This apparatus is extremely rare: the only other known example, now at the University of Padua, originally belonged to Giovanni Poleni's Teatro di Filosofia Sperimentale. The device was invented in 1699 by Jean Truchet to demonstrate Galileo's law of falling bodies along an inclined plane. It provides an experimental demonstration of the acceleration of natural motion using an equivalent but different approach with respect to the inclined plane inv. 1041.
The apparatus consists of a hexagonal wooden base to which are fastened six curved brass bars that join in a common apex, forming a paraboloid. A pair of metal wires is wound in a spiral around the paraboloid, forming a track that rises from the base to the top of the device. At the apex of the paraboloid is a cup with a hole connecting it to the spiral track.
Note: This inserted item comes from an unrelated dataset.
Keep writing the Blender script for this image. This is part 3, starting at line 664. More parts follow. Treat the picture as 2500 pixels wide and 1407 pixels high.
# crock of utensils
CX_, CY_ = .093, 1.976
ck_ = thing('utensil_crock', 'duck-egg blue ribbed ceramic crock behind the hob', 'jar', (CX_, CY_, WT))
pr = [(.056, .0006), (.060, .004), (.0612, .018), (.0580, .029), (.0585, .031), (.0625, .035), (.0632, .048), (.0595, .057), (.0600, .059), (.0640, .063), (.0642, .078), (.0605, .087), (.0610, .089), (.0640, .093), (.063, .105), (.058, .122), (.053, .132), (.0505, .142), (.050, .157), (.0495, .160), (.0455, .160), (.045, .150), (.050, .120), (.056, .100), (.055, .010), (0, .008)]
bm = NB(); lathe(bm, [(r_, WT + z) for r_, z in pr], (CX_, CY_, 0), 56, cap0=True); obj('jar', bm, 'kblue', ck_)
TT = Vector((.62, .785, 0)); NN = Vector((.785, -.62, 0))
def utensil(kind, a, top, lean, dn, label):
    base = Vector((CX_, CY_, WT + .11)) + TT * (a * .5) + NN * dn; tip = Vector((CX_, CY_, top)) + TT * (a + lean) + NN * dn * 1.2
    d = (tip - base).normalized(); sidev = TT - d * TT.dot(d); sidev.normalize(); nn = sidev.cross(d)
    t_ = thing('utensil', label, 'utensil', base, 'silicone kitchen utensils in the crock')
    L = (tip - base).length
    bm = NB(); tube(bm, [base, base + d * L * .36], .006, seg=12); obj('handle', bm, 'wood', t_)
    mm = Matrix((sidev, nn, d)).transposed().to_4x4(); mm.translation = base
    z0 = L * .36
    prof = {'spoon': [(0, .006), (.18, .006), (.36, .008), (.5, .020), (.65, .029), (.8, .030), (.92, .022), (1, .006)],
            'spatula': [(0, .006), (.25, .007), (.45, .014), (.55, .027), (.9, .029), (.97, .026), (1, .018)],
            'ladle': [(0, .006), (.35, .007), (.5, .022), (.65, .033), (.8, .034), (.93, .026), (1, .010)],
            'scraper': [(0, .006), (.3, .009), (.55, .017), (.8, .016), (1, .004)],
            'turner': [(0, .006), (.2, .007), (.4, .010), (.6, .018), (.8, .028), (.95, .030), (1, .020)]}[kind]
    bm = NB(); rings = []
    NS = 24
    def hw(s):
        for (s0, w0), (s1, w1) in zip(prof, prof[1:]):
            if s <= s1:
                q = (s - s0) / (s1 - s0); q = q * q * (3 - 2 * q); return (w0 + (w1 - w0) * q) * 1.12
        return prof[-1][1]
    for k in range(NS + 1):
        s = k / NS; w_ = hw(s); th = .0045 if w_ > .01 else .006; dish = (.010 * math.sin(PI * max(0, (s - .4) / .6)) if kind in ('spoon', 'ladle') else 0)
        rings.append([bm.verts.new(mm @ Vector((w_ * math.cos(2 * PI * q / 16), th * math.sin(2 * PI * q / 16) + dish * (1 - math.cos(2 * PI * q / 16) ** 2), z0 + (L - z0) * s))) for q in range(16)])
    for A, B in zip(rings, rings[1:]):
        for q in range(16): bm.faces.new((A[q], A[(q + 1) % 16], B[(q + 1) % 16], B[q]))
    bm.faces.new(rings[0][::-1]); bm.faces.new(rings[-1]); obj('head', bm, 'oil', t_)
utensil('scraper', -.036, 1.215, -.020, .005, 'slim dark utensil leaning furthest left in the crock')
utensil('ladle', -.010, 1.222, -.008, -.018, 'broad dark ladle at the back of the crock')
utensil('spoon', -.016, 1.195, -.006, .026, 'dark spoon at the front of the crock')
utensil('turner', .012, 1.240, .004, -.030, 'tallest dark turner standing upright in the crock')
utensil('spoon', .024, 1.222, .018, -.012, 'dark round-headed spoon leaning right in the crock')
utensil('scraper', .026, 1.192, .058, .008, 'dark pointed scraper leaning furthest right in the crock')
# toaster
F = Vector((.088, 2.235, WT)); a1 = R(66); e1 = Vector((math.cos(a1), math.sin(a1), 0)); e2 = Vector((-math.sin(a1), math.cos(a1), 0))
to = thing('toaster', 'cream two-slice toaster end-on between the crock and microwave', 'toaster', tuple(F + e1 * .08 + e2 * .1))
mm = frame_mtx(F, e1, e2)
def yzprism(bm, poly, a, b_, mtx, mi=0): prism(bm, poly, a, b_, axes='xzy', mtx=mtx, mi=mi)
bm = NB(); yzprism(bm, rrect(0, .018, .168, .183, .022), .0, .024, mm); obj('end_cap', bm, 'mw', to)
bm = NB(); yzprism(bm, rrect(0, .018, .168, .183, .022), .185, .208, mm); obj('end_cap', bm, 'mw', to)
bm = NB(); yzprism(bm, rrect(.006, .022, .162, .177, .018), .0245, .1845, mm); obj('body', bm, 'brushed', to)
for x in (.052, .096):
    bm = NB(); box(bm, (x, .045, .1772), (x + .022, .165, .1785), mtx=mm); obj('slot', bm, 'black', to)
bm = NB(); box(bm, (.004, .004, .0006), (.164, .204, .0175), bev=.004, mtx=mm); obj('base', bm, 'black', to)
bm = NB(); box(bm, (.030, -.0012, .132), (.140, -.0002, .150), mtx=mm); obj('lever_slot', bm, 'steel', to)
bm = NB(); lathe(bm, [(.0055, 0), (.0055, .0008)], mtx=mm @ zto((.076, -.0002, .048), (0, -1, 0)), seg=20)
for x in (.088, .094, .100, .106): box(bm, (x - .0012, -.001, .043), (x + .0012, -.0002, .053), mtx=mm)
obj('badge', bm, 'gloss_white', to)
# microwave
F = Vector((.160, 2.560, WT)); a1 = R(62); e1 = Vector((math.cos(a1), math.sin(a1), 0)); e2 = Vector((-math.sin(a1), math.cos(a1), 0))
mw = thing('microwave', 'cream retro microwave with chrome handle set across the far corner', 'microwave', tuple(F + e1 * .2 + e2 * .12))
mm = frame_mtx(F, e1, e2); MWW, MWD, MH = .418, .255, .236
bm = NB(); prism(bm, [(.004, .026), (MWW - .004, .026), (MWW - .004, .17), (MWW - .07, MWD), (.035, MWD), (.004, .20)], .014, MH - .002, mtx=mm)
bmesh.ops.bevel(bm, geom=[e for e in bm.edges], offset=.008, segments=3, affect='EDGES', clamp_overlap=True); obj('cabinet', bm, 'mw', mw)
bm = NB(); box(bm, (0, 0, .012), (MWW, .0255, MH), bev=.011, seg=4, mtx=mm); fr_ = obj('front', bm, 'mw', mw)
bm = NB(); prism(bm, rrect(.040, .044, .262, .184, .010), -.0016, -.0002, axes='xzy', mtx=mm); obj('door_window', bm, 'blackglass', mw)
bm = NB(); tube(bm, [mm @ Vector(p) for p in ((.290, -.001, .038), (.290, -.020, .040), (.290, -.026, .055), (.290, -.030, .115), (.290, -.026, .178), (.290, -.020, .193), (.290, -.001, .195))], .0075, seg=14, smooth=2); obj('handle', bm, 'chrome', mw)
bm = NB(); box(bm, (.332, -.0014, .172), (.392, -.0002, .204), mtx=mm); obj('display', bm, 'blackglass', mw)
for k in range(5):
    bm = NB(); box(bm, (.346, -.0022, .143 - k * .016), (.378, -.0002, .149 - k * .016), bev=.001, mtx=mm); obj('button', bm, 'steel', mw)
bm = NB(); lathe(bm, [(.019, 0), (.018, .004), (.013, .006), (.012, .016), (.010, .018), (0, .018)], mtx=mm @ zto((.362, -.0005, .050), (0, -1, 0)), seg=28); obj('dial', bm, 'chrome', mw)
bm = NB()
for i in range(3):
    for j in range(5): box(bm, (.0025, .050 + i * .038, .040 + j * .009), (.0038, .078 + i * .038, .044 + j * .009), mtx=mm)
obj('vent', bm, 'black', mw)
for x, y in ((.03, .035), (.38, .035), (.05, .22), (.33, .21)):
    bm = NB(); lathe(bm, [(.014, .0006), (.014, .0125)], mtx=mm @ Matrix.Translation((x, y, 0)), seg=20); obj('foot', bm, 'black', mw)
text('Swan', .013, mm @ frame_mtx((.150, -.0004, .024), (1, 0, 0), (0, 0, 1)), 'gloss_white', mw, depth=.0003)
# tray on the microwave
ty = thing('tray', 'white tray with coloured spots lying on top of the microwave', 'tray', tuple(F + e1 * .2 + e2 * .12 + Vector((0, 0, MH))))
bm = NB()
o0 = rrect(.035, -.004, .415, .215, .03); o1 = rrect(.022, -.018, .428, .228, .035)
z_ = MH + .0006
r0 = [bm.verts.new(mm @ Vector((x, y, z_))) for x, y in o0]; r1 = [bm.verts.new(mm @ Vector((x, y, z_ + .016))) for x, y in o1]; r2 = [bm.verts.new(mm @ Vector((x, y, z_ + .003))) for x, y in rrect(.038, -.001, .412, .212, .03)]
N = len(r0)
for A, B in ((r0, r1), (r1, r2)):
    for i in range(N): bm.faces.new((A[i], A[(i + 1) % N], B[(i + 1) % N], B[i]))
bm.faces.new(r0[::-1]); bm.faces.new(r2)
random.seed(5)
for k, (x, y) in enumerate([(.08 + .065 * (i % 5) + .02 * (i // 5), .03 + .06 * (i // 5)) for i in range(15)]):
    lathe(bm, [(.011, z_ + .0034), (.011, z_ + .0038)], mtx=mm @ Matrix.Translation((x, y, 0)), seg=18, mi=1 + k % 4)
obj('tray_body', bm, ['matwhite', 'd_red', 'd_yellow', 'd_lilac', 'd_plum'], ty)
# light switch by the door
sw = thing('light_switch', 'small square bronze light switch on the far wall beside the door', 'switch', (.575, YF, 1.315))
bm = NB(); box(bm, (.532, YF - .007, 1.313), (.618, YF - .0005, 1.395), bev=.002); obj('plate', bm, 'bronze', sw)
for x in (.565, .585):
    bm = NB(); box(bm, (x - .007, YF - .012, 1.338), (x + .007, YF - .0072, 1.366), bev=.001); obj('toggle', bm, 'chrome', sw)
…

A brass plumb line (now missing) ensured the perfect verticality of the device, a prerequisite for the experiment's success.
A ball is dropped down the track. When the ball has completed the first turn of the spiral, the second ball is released. We observe that each turn, whose length increases in the sequence of odd numbers beginning with 1, is covered by both balls in equal times, exactly as predicted by Galileo's law of natural motion. The base of the apparatus conceals a clockwork mechanism fitted with a spoon that reactivates the experiment by releasing the ball again. Provenance: Lorraine collections.